The Stamper brothers—Tim and Chris Stamper—founded the British video game companies Ultimate Play the Game and Rare. They first worked together on arcade conversion kits, which were licensed to companies, but later became developers for the ZX Spectrum home computer in the early 1980s. Chris programmed and Tim designed the graphics. They found success as Ultimate with games including Jetpac and Knight Lore. The brothers founded Rare in the mid-1980s after reverse engineering the Nintendo Entertainment System to shift their focus to console development. They became Nintendo's first major Western developer, for whom they developed licensed games and ports. Over the next two decades, Rare enjoyed a close relationship with Nintendo and developed multiple major titles for the company, including Donkey Kong Country and GoldenEye 007. Microsoft acquired Rare in 2002, and the brothers left the company in 2006. The brothers are planning new ventures.

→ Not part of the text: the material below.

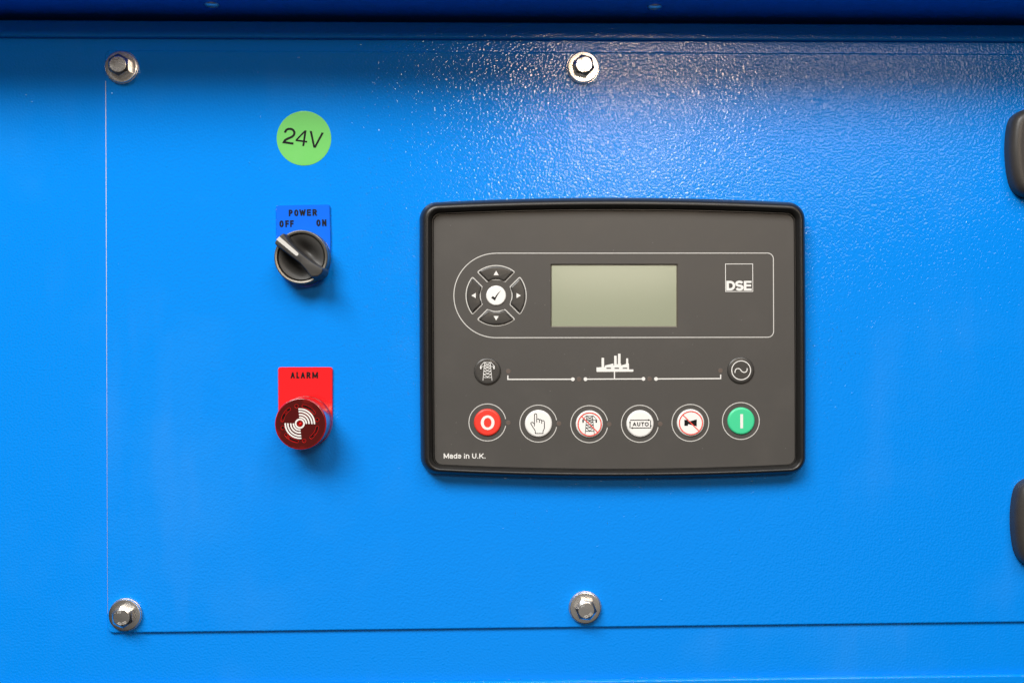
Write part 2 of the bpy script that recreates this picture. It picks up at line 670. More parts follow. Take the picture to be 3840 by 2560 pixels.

The brothers were famously taciturn toward the press, and known for their work ethic and promotion of inter-team competition at Rare. They enjoyed a fervent fandom in the 1980s, were among the most influential developers of the 1990s, and were named "Development Legends" at the video game industry trade magazine Develop's 2015 awards.

Chris Stamper was born in October 1958. He had a long-standing interest in electronics, and built an oscilloscope in his youth. While at university, he built a kit computer with an 8-bit processor and taught himself how to program by creating traffic light signalling software. He attended Loughborough University of Technology with the intent of earning degrees in electronics and physics, but left the university in 1981 to pursue computer programming full-time. Chris worked with arcade machine electronics, resolving software bugs and converting Space Invaders into Galaxian machines. He persuaded his brother Tim, two years younger (b. February 1961) to join him. The brothers worked as game designers at the arcade game company Associated Leisure with a college friend, John Lathbury. They followed the company's director when he started his own business, Zilec Electronics, a small company that worked on arcade conversions. They worked on 12 arcade games, including Gyruss and Blue Print, and others whose names were kept secret and sold to other arcade manufacturers, including Konami and Sega. The job included international travel to Japan, where the brothers became acquainted with the Japanese game industry. During this time, Chris purchased, studied, and taught himself to program the new ZX80 processor within two years.